Harold Becker and Al Pacino are onto a good thing in remaking Jules Dassin’s Rififi (1955), a classic noir famous for a totally silent heist sequence that lasts roughly 30 minutes…no dialogue or music and next to no “action,” but hypnotic from start to finish. Brian DePalma shot a vaguely similar sequence in the first Mission Impossible (’96), but it wasn’t quite as long. Will today’s audiences sit still for another silent robbery, or will Becker and Pacino blow it off because they don’t want to deal with people like me hammering them if they don’t do it as well as Dassin? Becker will have to make the job as technologically challenging, of course, as the one Dassin’s thieves faced in their day. One assumes that Pacino will play the “Tony le Stephanois” character, an ex-con with a hacking cough who organizes the robbery (and who was portrayed to hard-boiled perfection by Jean Servais in the original). And Becker and Pacino need to come up with a new title since Rififi slapped onto an English-language remake set in the U.S. would sound precious and anachronistic. Together, Pacino and Becker have made two films before, Sea of Love (’89) and City Hall (’01). No distributor or start-date has been announced, but this story should serve as a reminder to those of you who haven’t seen Dassin’s film to rent or buy the Criterion Collection DVD.

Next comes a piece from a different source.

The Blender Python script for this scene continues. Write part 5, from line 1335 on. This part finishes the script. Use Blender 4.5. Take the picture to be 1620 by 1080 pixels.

This is why I love…no, worship Terry Gilliam. In an interview with the San Francisco Chronicle‘s Hugh Hart, Gilliam says “he hates most computer-generated imagery. He hated The Patriot, though he grew to love its star, Heath Ledger. He thinks mammoth battle sequences have been ‘done to death,’ doesn’t like Men in Black‘s ‘smart-ass’ humor [and] has no patience for ‘macho’ action movies.” Yes! But on the other hand…
“Whether I like it or not, or whether anybody else does, when I start a film I have a few ideas,” Gilliam tells Hart in the same piece. “And as you’re getting into it, you think, ‘Ooh, there’s another idea,’ and you’re shooting some more and, ‘Oh, here’s another thing. Let’s do that.’ I’m always changing and adding. That’s just the way my mind works.” And that’s pretty much why, I gather, Gilliam’s The Brother Grimm (Miramax, 8.26) feels like such a hyper crazy-quilt thing. It’s imaginative, all right, but Gilliam throws it all together in such scattershot fashion that his ideas begin to feel like flies you’d like to swat with a rolled-up magazine. Variety‘s Robert Koehler says Grimm is filled with “cumbersome action set pieces that are neither quite fairy-tale fanciful nor convincingly real…it’s this in-between-ness, along with Gilliam’s numbing use of filming with ultra wide-angle lenses that turn [it] into the director’s glummest and most visually clunky production.”